State ex rel. Democratic Executive Committee v. Brown

Stern, J.,

concurring. R. C. 3501.07 which provides for the issuance of a writ of mandamus seeking the appointment of recommended electors to boards of elections does not come within the purview of the issuance of such extraordinary writs as found in Section 2(B), Article IV of the Ohio Constitution and in R. C. 2731.01 et seq.

In enacting the Ohio Election Code (R. C. Title XXXV) the General Assembly granted to the boards of elections and the Secretary of State quasi-judicial authority to determine certain matters presented to them for consideration. In many of the statutes where such decisions are authorized no statutory right of review is provided. The reason for this lack of a review procedure is that all the procedures pertaining to elections must conform to certain time schedules, so that elections may proceed without interruption on designated election dates. In fact, in many of these statutes the General Assembly has prescribed that such decisions are final. (See, e. g., R. C. 3513.-262.) An analysis of R. C. 3501.07 reveals that the General Assembly in providing for the appointment of recommended electors to boards of elections recognized that such decisions should be finalized as quickly as possible, so that *165the work of the board may not be impeded, and that there be four members of the board acting in their official capacity at all times.

In setting the tenure of office for board members provision is made for four year appointments (E. C. 3501.06). No provision is made that a member’s term of office continues until his successor is appointed and qualified.

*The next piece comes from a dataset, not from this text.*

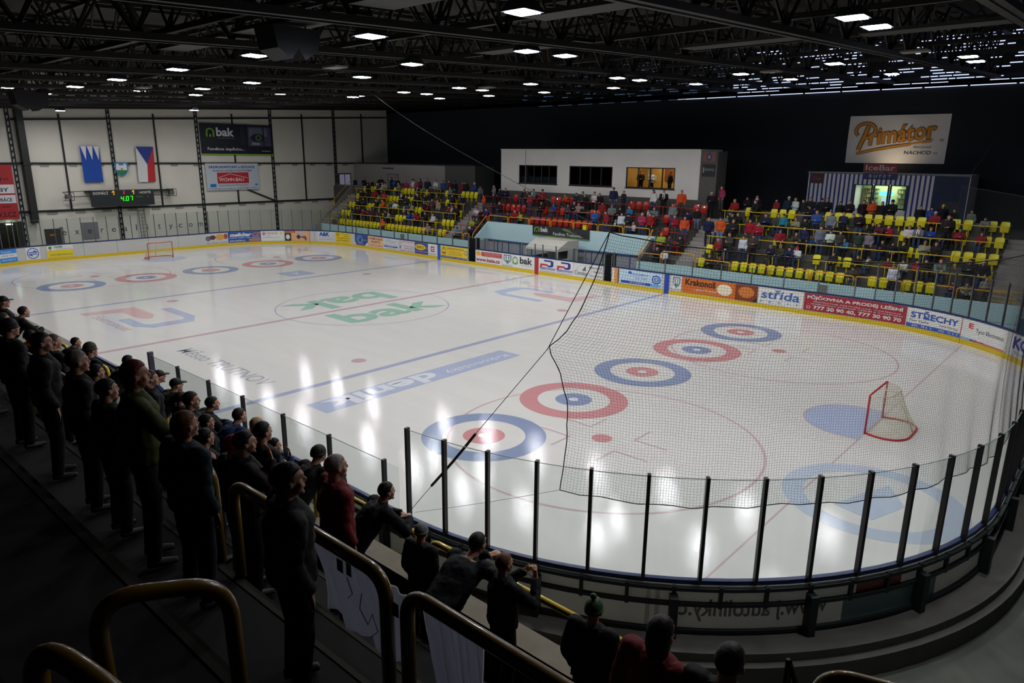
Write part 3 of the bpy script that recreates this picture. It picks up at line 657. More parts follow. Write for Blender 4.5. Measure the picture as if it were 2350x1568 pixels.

E. C. 3501.07 does not provide for appeal to a judicial tribunal from an order issued by the Secretary of State relative to the rejection for appointment of a recommended elector. The statute does authorize the party committee to “apply for a writ of mandamus to the Supreme Court to compel the Secretary of State to appoint the elector so recommended.” The Secretary of State is granted some discretionary powers under this statute to appoint or to reject recommended electors. The issue before this court is whether the Secretary of State abused his discretion in rejecting such recommendations. The party committee has the burden of proof in attempting to establish its claim.

In other instances wherein a writ of mandamus is sought to control the discretion of a public officer, such requests for a writ have been properly denied. Writs may be employed to command a public officer to act upon a request but never to determine his decision. In the case before us the General Assembly has directed that mandamus be used to attack the decision of the Secretary of State.

I

In case No. 74-145 (Lucas County) it is abundantly clear that the disruptive tactics of Mr. Boyle are such that the election procedures in that county could not proceed in an orderly manner. The record in that case indicates that his actions are such as would lead to a lack of confidence by the public in their election officials.

II

In case No. 74-347 (Columbiana County) there appears to be a definite conflict of interest between the offices held by Mr. Gosney as a salaried employee to a congressman and as a member of the board of elections. Conflicts of interest *166might well arise which could affect the candidacy of Mr. Gosney’s employer in such areas as validity of a declaration of candidacy, petitions of candidacy, qualifications of electors, selection of booth officials, designation of precinct boundaries, validity of voted ballots, and rotation of candidate names on a ballot in both primary and general elections. (See R. C. 3501.11, 3501.18 and 3505.03.)

The election law of Ohio does not provide that a board member may disqualify himself from acting upon any matter presented to him. No provision is made to designate a substitute to act for such board member in the event of self-disqualification. If a question should arise as to a member disqualifying himself because of other interests which could influence his judgment as a board member, there would be only three votes cast upon the issue. Thus the protestant could not have the issue determined by the Secretary of State as in the event of a tie vote. (See R. C. 3501.11.)1

Members of boards of elections in performing their official duties act in a quasi-judicial capacity. Government in a democracy is postulated upon the confidence the people have in all persons serving them in an official capacity, particularly in the conduct of our elections wherein our citizens express their views as to candidates, issues, constitutional proposals, etc.

Based upon the record in case No. 74-147 it appears that Mr. Gosney as a paid employee of a publicly elected official cannot hold the office of a member of a board of elections, because there are too many instances where a conflict of interest could arise, affecting both his employer and his employer’s political opponent in an election matter that would be manifestly unfair to all concerned, including the voting public.

I concur in the judgment of the majority in both cases.

R. C. 3501.15 prohibits election officials from being candidates for public office, except for those offices enumerated therein.